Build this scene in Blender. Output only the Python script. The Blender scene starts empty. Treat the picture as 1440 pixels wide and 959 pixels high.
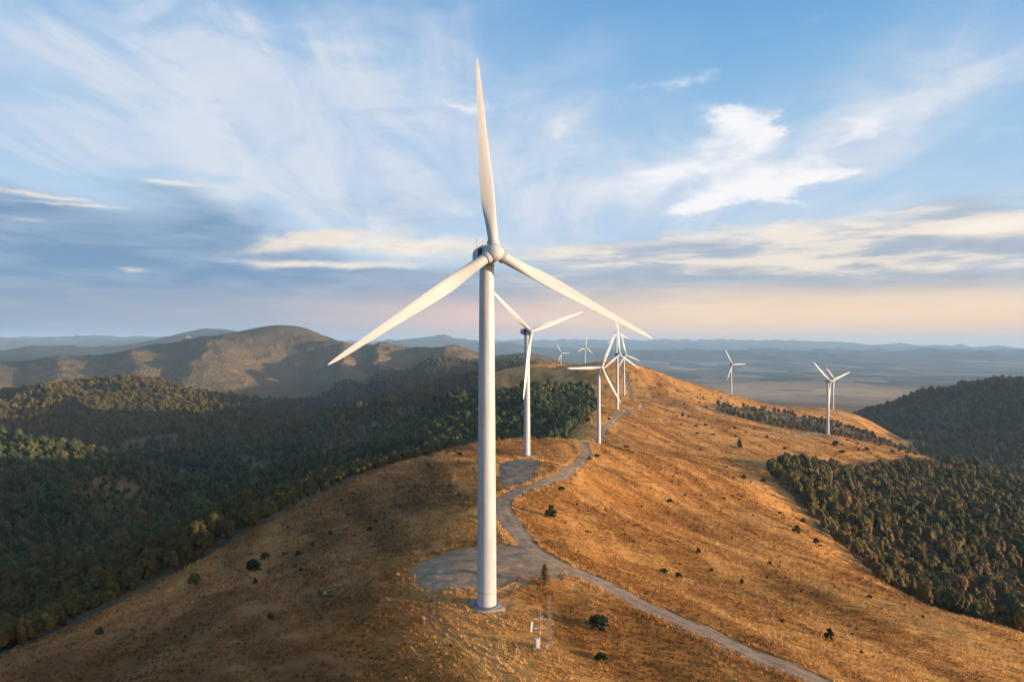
"""Wind turbines along a grassy mountain ridge at sunset."""
import numpy as np, math
F_PX, CX, CY = 960.0, 720.0, 480.0
# ------------------------------------------------------------------ noise
def _hash(ix, iy, seed):
    h = (ix.astype(np.int64) * 374761393 + iy.astype(np.int64) * 668265263 + seed * 1442695041) & 0xFFFFFFFF
    h = ((h ^ (h >> 13)) * 1274126177) & 0xFFFFFFFF
    h = (h ^ (h >> 16)) & 0xFFFFFFFF
    return h
def perlin(x, y, seed=0):
    x0 = np.floor(x); y0 = np.floor(y); fx = x - x0; fy = y - y0
    ix = x0.astype(np.int64); iy = y0.astype(np.int64)
    u = fx*fx*fx*(fx*(fx*6-15)+10); v = fy*fy*fy*(fy*(fy*6-15)+10)
    def g(dx, dy):
        a = _hash(ix+dx, iy+dy, seed).astype(np.float64) * (2*math.pi/4294967296.0)
        return np.cos(a)*(fx-dx) + np.sin(a)*(fy-dy)
    n00, n10, n01, n11 = g(0,0), g(1,0), g(0,1), g(1,1)
    return ((n00*(1-u)+n10*u)*(1-v) + (n01*(1-u)+n11*u)*v) * 1.5
def fbm(x, y, wl, octv=4, seed=0, gain=0.5):
    s = np.zeros_like(x); a = 1.0; f = 1.0/wl
    for k in range(octv):
        s += a*perlin(x*f + 17.3*k, y*f - 9.1*k, seed+k); a *= gain; f *= 2.03
    return s
def ridged(x, y, wl, octv=4, seed=0, gain=0.5):
    s = np.zeros_like(x); a = 1.0; f = 1.0/wl; w = np.ones_like(x)
    for k in range(octv):
        n = 1-np.abs(perlin(x*f + 31.7*k, y*f + 11.9*k, seed+k))*1.6
        n = np.clip(n, 0, 1)**2 * w
        s += a*n; w = np.clip(n*1.6, 0, 1); a *= gain; f *= 2.1
    return s
def sstep(a, b, t):
    t = np.clip((t-a)/(b-a), 0, 1); return t*t*(3-2*t)
# ------------------------------------------------------------------ control points
# what the ground does: bearing column, distance and level (given by the row it is seen at, or by height for hidden ground)
CP = []
def V(px, py, d, tree=0.0): CP.append(((px-CX)/F_PX*d, d, (CY-py)/F_PX*d - tree))
def H(px, d, z): CP.append(((px-CX)/F_PX*d, d, z))
# foreground hill
for a in [(683,853,155),(600,800,180),(760,790,189),(705,715,257),(740,690,297),(800,660,363),(820,630,474),(741,643,438),
          (720,668,345),(650,628,480),(740,620,525),(720,959,118),(683,900,138),(900,959,126),(1130,959,132),(1440,959,165),(1440,893,205),
          (0,935,150),(0,959,140),(250,815,230),(250,900,150),(400,900,142),(460,700,330),(460,800,205),(550,655,420),(550,720,280),
          (640,740,240),(640,680,330),
          (900,640,600),(1000,640,720),(950,620,800),(1000,720,400),(900,720,340),(900,800,225),(1100,800,260),(1100,690,520),
          (1180,765,390),(1240,820,300),(1340,868,240),(1150,880,180),(1300,959,150)]: V(*a)
for a in [(720,70,-57),(720,40,-57),(300,70,-60),(1200,70,-62),(0,90,-66),(1500,90,-70),(-300,100,-75),(-300,160,-100)]: H(*a)
# left near wood band
for a in [(0,838,230,15),(250,722,350,17),(450,664,470,17),(560,652,510,16),(-200,900,260,16)]: V(*a)
for a in [(0,330,-150),(250,450,-148),(540,700,-150),(400,600,-182),(300,600,-185),(-200,400,-170),(640,650,-120)]: H(*a)
# spur B, forest below summit
for a in [(720,598,800,12),(760,562,1050,12),(800,542,1200,12),(840,600,780),(670,562,1150,14),(600,575,1060,14),(540,598,980,14),
          (480,625,900,14),(350,682,800,14)]: V(*a)
# near-left hill
for a in [(0,618,900,15),(-200,618,900,15),(140,643,900,14),(290,668,850,14),(0,720,600,14),(0,800,450,14),(150,740,600,14)]: V(*a)
for a in [(300,730,-192),(0,1130,-262),(150,1120,-285),(300,1100,-305),(400,1120,-302)]: H(*a)
# mid-left hill M
for a in [(-150,545,1900,34),(0,541,1900,36),(87,533,2000,38),(160,524,2100,38),(213,526,2050,38),(253,538,2000,34),(300,544,1950,32),(353,558,1900,30),
          (417,580,1800,24),(473,590,1700,20),(0,592,1400,28),(150,602,1350,28),(300,622,1300,24),(400,640,1250,18)]: V(*a)
# spur C
for a in [(490,577,1500,12),(545,552,1600,12),(600,537,1700,12),(670,527,1800,12),(430,603,1400,12),(340,655,1230,12)]: V(*a)
for a in [(540,1260,-262),(600,1370,-232),(670,1470,-192)]: H(*a)
# massif
for a in [(370,461,4200),(430,463,4300),(345,469,4100),(310,478,4000),(250,487,3800),(160,503,3600),(0,513,3400),(-200,515,3400),(470,479,4300),
          (520,485,4200),(600,489,4000),(670,495,3800),(740,503,3600),(800,512,3400),(850,521,3200),
          (460,582,2700),(400,555,2900),(380,520,3400),(480,540,3000),(560,530,2800),(250,520,3000),(600,515,3200),(700,514,2900),
          (789,525,2900),(735,514,1900),(823,519,2500)]: V(*a)
for a in [(0,2600,-220),(150,2700,-230),(253,2500,-240),(353,2400,-285),(470,2300,-320),(560,2200,-245),(670,2300,-180)]: H(*a)
for a in [(0,5500,-330),(200,5500,-330),(400,6000,-300),(600,5500,-330),(750,5200,-360),(850,4500,-360)]: H(*a)
# summit hill and its spurs
for a in [(880,512,1500),(840,517,1480),(930,525,1520),(960,538,1550),(1000,548,1620),(1028,557,1717),(1080,570,1700),(1130,575,1720),
          (1171,577,1765),(1210,586,1700),(1250,606,1600),(1290,633,1450),(867,515,1650),
          (877,558,1340),(868,576,979),(842,626,704),(950,570,1250),(1000,590,1100),(1060,592,1150),(1100,590,1300,8),(1200,600,1350,8),
          (1164,614,1024),(1090,607,1000),(1230,625,1000),(1300,643,930)]: V(*a)
for a in [(880,2000,-140),(1000,2150,-240),(1170,2300,-310),(1290,2000,-330),(1110,1150,-152),(1200,1150,-168),(1300,1150,-205)]: H(*a)
# right gully, right wood, right hill
for a in [(1240,410,-142),(1340,310,-132),(1440,270,-124),(1180,480,-130),(1440,380,-160),(1600,260,-135),(1600,400,-185),(1700,200,-115)]: H(*a)
for a in [(1200,680,620,12),(1300,700,600,12),(1350,760,490,12),(1440,760,520,12),(1440,688,750,12),(1300,650,850,12),(1150,660,640,8),(1600,700,700,12)]: V(*a)
for a in [(1440,1000,-235),(1650,1000,-260)]: H(*a)
for a in [(1260,562,2200,12),(1320,546,2100,12),(1360,540,2000,12),(1430,538,1900,12),(1600,536,1900,12),(1350,600,1600,12),(1440,620,1400,12),(1500,660,1200,12)]: V(*a)
for a in [(1400,3000,-320),(1250,3000,-390),(1600,3000,-330)]: H(*a)
for a in [(1260,2600,-330),(1320,2420,-215),(1360,2300,-185),(1400,2250,-176),(1440,2200,-168),(1500,2200,-170),(1600,2250,-175),(1700,2200,-180)]: H(*a)
# plain and far ranges
for px in (900,1000,1100,1200,1320,1440,1600): H(px,4600,-415)
for px in (500,700,850,1000,1150,1300,1440,1600): H(px,7500,-420); H(px,12500,-420); H(px,19500,-395)
for a in [(-200,7500,-330),(100,12500,-420),(300,12500,-420)]: H(*a)
for a in [(0,492,7000),(60,489,7200),(110,496,7400),(160,500,7600),(200,481,9500),(262,467,9500),(300,470,9500),(335,467,9800),(380,474,9800),(450,482,10000),
          (-200,490,8000),(100,500,9500)]: V(*a)
for a in [(-200,482,17000),(0,480,17000),(120,476,17000),(200,477,17000),(560,481,17000),(625,475,17000),(690,483,17000),(780,492,16500),(900,495,16500),(1050,494,16500),
          (1200,495,16500),(1350,494,16500),(1500,495,16500)]: V(*a)
for a in [(-200,482,25000),(0,478,25000),(400,482,25000),(700,484,25000),(800,486,25000),(870,482,25000),(940,485,25000),(1000,485,25000),(1100,483,25000),(1200,486,25000),
          (1300,487,25000),(1440,488,25000),(1600,487,25000)]: V(*a)
for px in (-200,200,700,1200,1600): H(px,40000,-600)
CP = np.array(CP)
_TR = np.log(np.array([30,200,500,1000,2000,4000,7000,60000.0])); _TZ = np.array([-60,-66,-95,-140,-210,-320,-410,-420.0])
def trend(lr): return np.interp(lr, _TR, _TZ)
def _feat(x, y):
    r = np.hypot(x, y); return np.arctan2(x, y), np.log(np.maximum(r, 1)), r
_a, _l, _r = _feat(CP[:,0], CP[:,1])
_val = (CP[:,2]-trend(_l))/_r
def _kern(d2): return 0.5*d2*np.log(d2+1e-12)
_n = len(CP)
_A = np.zeros((_n+3,_n+3))
_A[:_n,:_n] = _kern((_a[:,None]-_a)**2+(_l[:,None]-_l)**2) + np.eye(_n)*2e-5
_A[:_n,_n:] = np.stack([np.ones(_n),_a,_l],1); _A[_n:,:_n] = _A[:_n,_n:].T
_W = np.linalg.solve(_A, np.concatenate([_val,np.zeros(3)]))
def base_height(x, y):
    a, l, r = _feat(x, y)
    sh = a.shape; a = a.ravel(); l = l.ravel(); out = np.empty(a.size)
    ac = np.clip(a, -0.95, 0.95); lc = np.clip(l, math.log(38), math.log(42000))
    for i in range(0, a.size, 20000):
        s = slice(i, i+20000)
        d2 = (ac[s,None]-_a)**2+(lc[s,None]-_l)**2
        out[s] = _kern(d2)@_W[:_n] + _W[_n]+_W[_n+1]*ac[s]+_W[_n+2]*lc[s]
    fade = 1-sstep(0.80, 1.3, np.abs(a))
    out = out*fade*np.exp(lc)
    return (trend(l)+out).reshape(sh)
import bpy, bmesh, random
from mathutils import Vector, Matrix, Quaternion
rng = np.random.default_rng(7)
random.seed(7)
SC = bpy.context.scene
COL = SC.collection
SUN_EL, SUN_AZ = math.radians(4.5), math.radians(110.0)     # azimuth clockwise from +Y (view direction)
SUN_DIR = Vector((math.sin(SUN_AZ)*math.cos(SUN_EL), math.cos(SUN_AZ)*math.cos(SUN_EL), math.sin(SUN_EL)))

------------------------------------

▶ _Problem requirements_
Filter the listing for the word "scene" and copy every line that holds it.

▶ _Answer to this problem_
Build this scene in Blender. Output only the Python script. The Blender scene starts empty. Treat the picture as 1440 pixels wide and 959 pixels high.
SC = bpy.context.scene